What I’m suggesting is that, just as the defenders of the British order refuse to say ‘England’, we in turn should refuse to say ‘Britain’ or ‘this country’. Instead, when we’re referring to Britain as the sovereign power and established order in the land, we should wherever possible call it ‘the Union’; ‘the Union government’ instead of ‘British government’; ‘the Union’ instead of ‘Britain’ or ‘the UK’; ‘Unionists’ for anyone who identifies as British, and supports the present disenfranchisement and suppression of England. Doing this helps to objectify and politicise ‘Britain’, making it clear that we view it as a political system and construct (a Union of nations) rather than as a self-evident, self-governing ‘country’ that we are all supposed to identify with and accept as our own, despite the realities on the ground and in our own sense of distinct English nationhood. And suppressing ‘Britain’ from our language also replicates and pays back the humiliating and insulting suppression of ‘England’ from the discourse through which ‘Britain’ imposes its power and identity over England.

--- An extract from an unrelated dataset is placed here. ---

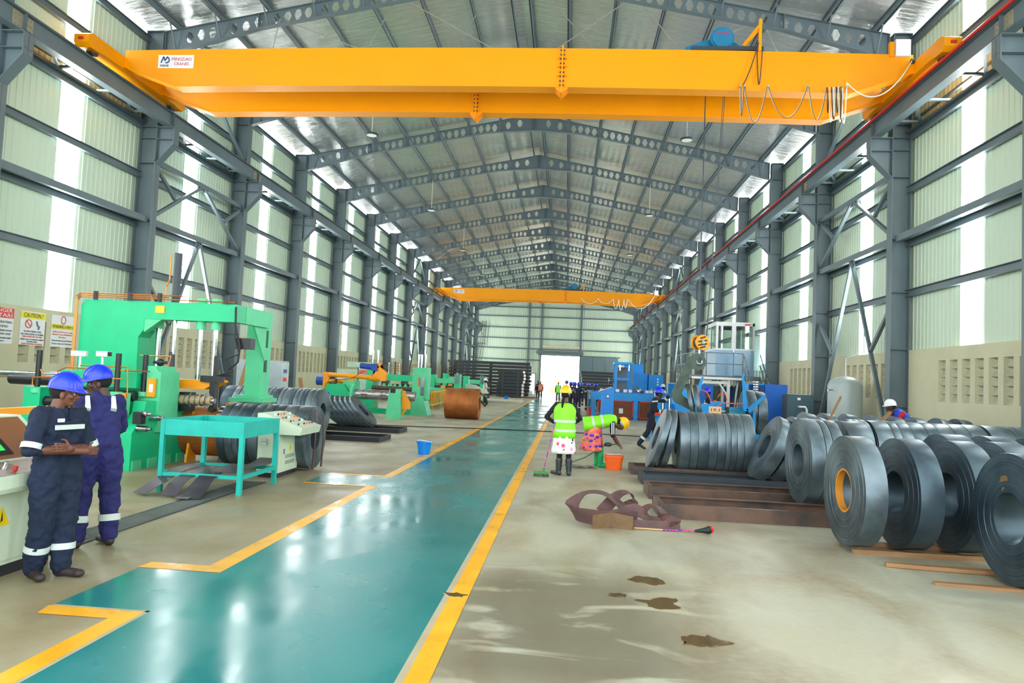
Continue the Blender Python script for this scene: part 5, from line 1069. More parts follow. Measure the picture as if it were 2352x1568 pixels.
# office cabin on its platform
t = thing('office_cabin', 'pale blue glazed control cabin raised on a platform', 'cabin', (7.6, 35.5, 2.4))
x0, x1, y0, y1 = 6.98, 8.75, 34.0, 36.6; zf, zs, zt = 2.4, 3.68, 4.92
for q in ((x0, x1-.95, y0, y0+.05), (x0, x0+.05, y0, y1), (x0, x1, y1-.05, y1), (x1-.05, x1, y0, y1)): box_part(t, 'wall_panel', pale_blue, (*q, zf, zs))
fr = lambda *q: box_part(t, 'window_frame', whitep, *q)
fr((x0, x1, y0-.02, y0+.06, zt-.14, zt)); fr((x0, x1, y0-.02, y0+.06, zs-.06, zs+.02)); fr((x0-.02, x0+.06, y0, y1, zt-.14, zt)); fr((x0-.02, x0+.06, y0, y1, zs-.06, zs+.02)); fr((x1-.06, x1+.02, y0, y1, zt-.14, zt)); fr((x0, x1, y1-.06, y1, zt-.14, zt))
for x in (x0, x1-1.05, x1-.95, x1-.08): fr((x, x+.09, y0-.02, y0+.06, zs, zt))
for y in (y0+1.2, y1-.09): fr((x0-.02, x0+.06, y, y+.06, zs, zt)); fr((x1-.06, x1+.02, y, y+.06, zs, zt))
for q in ((x0+.09, x1-1.05, y0+.01, y0+.02), (x1-.86, x1-.08, y0+.01, y0+.02), (x0+.01, x0+.02, y0+.06, y1-.06), (x1-.02, x1-.01, y0+.06, y1-.06)): box_part(t, 'pane', glassm, (*q, zs+.02, zt-.14))
dc = box_part(t, 'door', pale_blue, (x1-.93, x1-.02, y0-.03, y0+.03, zf+.02, zs-.05)); box_part(dc, 'handle', metal, (x1-.9, x1-.8, y0-.07, y0-.03, 3.4, 3.44)); box_part(t, 'roof', whitep, (x0-.02, x1+.02, y0-.02, y1+.02, zt, zt+.04))
box_part(t, 'red_sticker', RD, (x1-.45, x1-.2, y0-.03, y0-.02, zt-.1, zt-.03))
t = thing('cabin_platform', 'steel platform with handrails and twin stair rails carrying the cabin', 'platform', (7.2, 34, 0))
box_part(t, 'deck', steel, (5.7, 8.8, 32.9, 37.4, 2.22, 2.38)); box_part(t, 'deck_edge', whitep, (5.7, 8.0, 32.88, 32.9, 2.2, 2.3))
for x, y in ((6.2, 33.1), (7.4, 33.1), (6.2, 37.0), (8.7, 37.0), (8.7, 33.1)): box_part(t, 'post', whitep, (x-.06, x+.06, y-.06, y+.06, 0, 2.22))
box_part(t, 'under_frame', whitep, (6.2, 7.4, 33.05, 33.12, 2.0, 2.12)); M().bar((6.9, 33.08, 2.15), (7.35, 33.08, 1.5), .06).build('knee_brace', whitep, t)
rails = [((6.35, 32.95), (8.0, 32.95)), ((5.75, 32.95+1.6), (6.35, 32.95)), ((5.75, 34.55), (5.75, 37.3))]
for p, q in rails:
    for z in (3.42, 2.92): M().bar((p[0], p[1], z), (q[0], q[1], z), .045).build('handrail', steel, t)
for x, y in ((6.35, 32.95), (8.0, 32.95), (5.75, 34.55), (5.75, 37.3), (5.75, 36)): M().bar((x, y, 2.3), (x, y, 3.42), .045).build('rail_post', steel, t)
for x in (8.0, 8.75):
    M().bar((x, 32.9, 2.3), (x, 30.2, .1), .05, .2).build('stair_stringer', metal, t)
    for dz in (0, .5): M().bar((x, 32.9, 3.4-dz), (x, 30.5, 1.2-dz), .045).build('handrail', metal, t)
    M().bar((x, 30.5, .2), (x, 30.5, 1.2), .045).build('rail_post', metal, t)
for i in range(9): box_part(t, 'tread', steel_d, (8.0, 8.75, 30.35+i*.29, 30.6+i*.29, .22+i*.23, .25+i*.23))
t = thing('blue_stair_cabinet', 'tall blue cabinet standing under the cabin platform', 'cabinet', (7.6, 34.5, 0)); box_part(t, 'body', blue_d, (7.55, 8.0, 34.5, 35.2, 0, 1.9))
t = thing('window_screen', 'white framed glazed screen under the platform', 'screen', (6.7, 33.6, 0)); box_part(t, 'frame', whitep, (6.35, 6.43, 33.55, 33.63, 0, 2.0), (7.2, 7.28, 33.55, 33.63, 0, 2.0), (6.35, 7.28, 33.55, 33.63, 1.92, 2.0)); box_part(t, 'pane', glassm, (6.43, 7.2, 33.58, 33.59, .9, 1.92)); box_part(t, 'panel', whitep, (6.43, 6.6, 33.57, 33.6, 0, 1.92))
for i in range(5): tag(M().bar((7.3+i*.13, 33.3, .03), (7.62+i*.16, 34.0, 1.95), .05, .05).build('steel_tube', steel_d), ORD[i]+' from the left of dark tubes leaning under the cabin stairs', 'tube', 'leaning tubes')
for i, (x, y, w_, z, m, lab) in enumerate(((5.6, 30.3, .55, 1.9, blue_d, 'blue cabinet behind the lifting arm, right of it'), (5.5, 39.0, .75, 1.95, blue, 'blue cabinet with white edge left of the lifting arm'), (3.7, 24.9, .8, 1.0, blue_d, 'low dark blue cabinet behind the blue uncoiler'))):
    t = thing('blue_cabinet', lab, 'cabinet', (x, y, 0), 'blue cabinets'); box_part(t, 'body', m, (x, x+w_, y, y+.6, 0, z)); box_part(t, 'door', m, (x+.04, x+w_-.04, y-.015, y, .08, z-.06)); box_part(t, 'edge_trim', whitep if i == 1 else m, (x-.04, x, y, y+.1, 0, z), (x-.04, x+w_+.04, y, y+.1, z, z+.04))
t = thing('overhead_pipe', 'thin dark pipe run on posts left of the cabin', 'pipe', (5, 40, 2.6)); M().bar((5.2, 42.5, 2.62), (6.2, 36, 2.55), .04).build('pipe', steel_d, t)
for p in ((5.2, 42.5), (6.2, 36)): M().bar((*p, 0), (*p, 2.6), .05).build('post', steel_d, t)
# high bay lamps
i = 0
for k in (2, 4, 6, 8, 10):
    for x in (-7.9, 4.1):
        y = Yk(k)-.3; t = thing('high_bay_lamp', ('left' if x < 0 else 'right')+' hanging disc lamp, '+ORD[k//2-1]+' pair from the camera', 'lamp', (x, y, 11.0), 'hanging disc lamps')
        M().cyl((x, y, 11.08), (x, y, zr(x)-.4), .012, n=6).build('cord', whitec, t); M().lathe((x, y, 10.98), (x, y, 11.1), [(0, .2), (.15, .24), (.5, .24), (1, .08)], 24).build('housing', steel_d, t); M().cyl((x, y, 10.972), (x, y, 10.98), .19, n=24).build('lens', whitep, t)
        M().bar((x, y, zr(x)-.41), (x, Yk(k), zr(x)-.41), .04).build('hanger', steel_d, t)
# ================================================================ people
fold = bpy.data.textures.new('cloth_folds', 'CLOUDS'); fold.noise_scale = .085; fold.noise_depth = 2
def pattern(name, base, cols, scale, stretch=(1, 1, 1), thr=.32):
    m = bpy.data.materials.new(name); m.use_nodes = True; nt = m.node_tree; N = nt.nodes; L = nt.links; p = N['Principled BSDF']; p.inputs['Roughness'].default_value = .85
    tc = N.new('ShaderNodeTexCoord'); mp = N.new('ShaderNodeMapping'); mp.inputs['Scale'].default_value = stretch; L.new(tc.outputs['Object'], mp.inputs[0])
    v = N.new('ShaderNodeTexVoronoi'); v.inputs['Scale'].default_value = scale; L.new(mp.outputs[0], v.inputs[0])
    cr = N.new('ShaderNodeValToRGB'); cr.color_ramp.interpolation = 'CONSTANT'; sp = N.new('ShaderNodeSeparateColor'); L.new(v.outputs['Color'], sp.inputs[0]); L.new(sp.outputs[0], cr.inputs[0])
    e = cr.color_ramp.elements; e[0].color = cols[0]; e[0].position = 0; e[1].position = 1/len(cols); e[1].color = cols[1]
    for i in range(2, len(cols)): q = e.new(i/len(cols)); q.color = cols[i]
    lt = N.new('ShaderNodeMath'); lt.operation = 'LESS_THAN'; lt.inputs[1].default_value = thr; L.new(v.outputs['Distance'], lt.inputs[0])
    mx = N.new('ShaderNodeMix'); mx.data_type = 'RGBA'; L.new(lt.outputs[0], mx.inputs[0]); mx.inputs[6].default_value = base; L.new(cr.outputs[0], mx.inputs[7]); L.new(mx.outputs[2], p.inputs['Base Color']); return m
navy = mat('navy coverall', S(9, 27, 54), .85, 0, .2, 3, bump=.008, bscale=7); indigo = mat('indigo coverall', S(28, 30, 88), .85, 0, .18, 3, bump=.008, bscale=7); dnavy = mat('dark coverall', S(18, 24, 44), .85, 0, .15, 4)
refl = mat('reflective tape', S(200, 212, 208), .45, 0, .04, 10); skin = mat('brown skin', S(104, 62, 44), .5, 0, .08, 8); skin2 = mat('dark brown skin', S(66, 42, 34), .5, 0, .08, 8)
hivis = mat('lime vest', S(138, 245, 40), .6, 0, .05, 4, bump=.003, bscale=8); hblue = mat('blue helmet', S(10, 50, 225), .25, 0, 0); hyel = mat('yellow helmet', S(252, 190, 8), .28, 0, 0); hwhite = mat('white helmet', S(235, 238, 240), .3, 0, 0)
blackcl = mat('black cloth', S(24, 26, 32), .9, 0, .1, 5, bump=.003, bscale=10); boot = mat('black boot', S(38, 46, 52), .4, 0, .1, 5); shoe = mat('brown leather', S(48, 38, 38), .6, 0, .15, 8); hairm = mat('black hair', S(16, 13, 12), .9, 0, .1, 30, bump=.003, bscale=80)
gboot = mat('green boot', S(20, 165, 95), .45, 0, .08, 5); eyew = mat('eye white', S(225, 220, 210), .3, 0, 0); lips = mat('lips', S(92, 48, 42), .5, 0, 0); redcl = mat('red shirt', S(190, 28, 40), .85, 0, .1, 4); bvest = mat('blue vest', S(30, 70, 200), .7, 0, .08, 4)
oran = mat('orange vest', S(240, 110, 50), .7, 0, .05, 4); lav = mat('lavender shirt', S(170, 155, 190), .85, 0, .06, 4); jeans = mat('dark trousers', S(40, 48, 60), .9, 0, .1, 4)
skirt1 = pattern('white print skirt', S(236, 238, 240), [S(225, 90, 130), S(120, 200, 90), S(240, 170, 190), S(50, 40, 50), S(240, 220, 180)], 9, thr=.33)
skirt2 = pattern('pink print skirt', S(238, 110, 110), [S(50, 60, 190), S(160, 120, 40), S(235, 95, 100), S(90, 40, 140), S(240, 150, 90)], 9, (1, 1, 1.8), .5)
def cap(b, p0, p1, r0, r1=None, n=14, sc=None):
    r1 = r0 if r1 is None else r1; p0 = Vector(p0); p1 = Vector(p1); d = p1-p0; l = max(d.length, 1e-4)
    pr = [(-r0/l*math.cos(q), r0*math.sin(q)) for q in (.25, .7, 1.15)]+[(0, r0), (1, r1)]+[(1+r1/l*math.cos(q), r1*math.sin(q)) for q in (1.15, .7, .25)]
    return b.lathe(p0, p1, pr, n)
def fuse(b, name, m, parent, vox=.014, it=6, folds=0, sub=False, label=None):
    me = bpy.data.meshes.new(name); me.from_pydata([tuple(v) for v in b.v], [], b.f); o = bpy.data.objects.new(name, me); C.objects.link(o)
    r = o.modifiers.new('r', 'REMESH'); r.mode = 'VOXEL'; r.voxel_size = vox; s = o.modifiers.new('s', 'SMOOTH'); s.factor = .5; s.iterations = it
    if folds: d = o.modifiers.new('d', 'DISPLACE'); d.texture = fold; d.strength = folds; d.mid_level = .5; d.texture_coords = 'LOCAL'
    dg = bpy.context.evaluated_depsgraph_get(); m2 = bpy.data.meshes.new_from_object(o.evaluated_get(dg)); m2.name = name
    bpy.data.objects.remove(o); m2.materials.clear(); m2.materials.append(m); m2.shade_smooth()
    o = bpy.data.objects.new(name, m2); C.objects.link(o); o.parent = parent
    if label: o['label'] = label
    return o
def hand(b, w_, d, palm_n, curl=.5, s=1, side=1):
    # palm and five separate fingers; d = forearm direction, palm_n = palm normal
    d = Vector(d).normalized(); n = Vector(palm_n); n = (n-d*n.dot(d)).normalized(); a = d.cross(n)*side; w_ = Vector(w_)
    for q in (-.03, -.01, .01, .03): cap(b, w_+a*q*.7*s, w_+d*.085*s+a*q*s, .015*s, .0115*s, 8)
    for i, q in enumerate((-.033, -.011, .011, .033)):
        ln = (.062, .075, .07, .052)[i]*s if side > 0 else (.052, .07, .075, .062)[3-i]*s
        p = w_+d*.09*s+a*q*s; dd = d.copy()
        for k in range(3):
            dd = (dd+n*curl*(.35+.25*k)).normalized(); e = p+dd*ln*(.45, .32, .25)[k]; cap(b, p, e, .0092*s-.0008*k, .0085*s-.001*k, 8); p = e
    p = w_+a*-.03*s+d*.02*s; e = p+(d*.6-a*.8+n*.2).normalized()*.045*s; cap(b, p, e, .013*s, .011*s, 8); cap(b, e, e+(d*.9-a*.15+n*.4).normalized()*.035*s, .0105*s, .008*s, 8)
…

I’m not saying that we should refuse to say ‘Britain’ altogether. We should retain the word in its two other common meanings: the geographical land mass, and principally the island of Britain itself; and ‘British’ in the cultural sense, referring to the shared history and traditions of people throughout the nations of Britain. This is Britain as a historic national identity whose days are numbered in terms of the politically enforced unity of the Union state, but which we can continue to celebrate as a historic achievement and as an expression of solidarity between the British peoples, who share so much in common. But we should refuse to say ‘Britain’ as the name of the ‘nation’-as-polity: the sovereign political power. This is to deny ‘Britain’ the power that it would assert over England, not just physically in terms of laws we must obey but psychologically by imposing Britain as ‘our country’. Our country is England, not Britain; and Britain is a Union state that seeks to run England for its own benefit, not that of England’s people. And we must express this fact in our language.

And of course, it doesn’t go without saying that we should always call ‘our country’ ‘England’ wherever it is really England we are talking about. Let’s not worry about being inclusive to non-English Britons by pretending we’re talking about the whole Union when we’re really discussing English matters. And above all, let’s not try to be inclusive in the broader sense: replicating a discourse of ‘Britain’ by which the Union seeks to impose itself as the power in the land and the power over our minds, and whose linguistic norms we must conform to if we are to feel included in the national conversation and life of the ‘nation’. We seek in fact to establish a new English nation, and it must first exist in the truth of our language if it is to truly challenge the terms and realities of Union rule.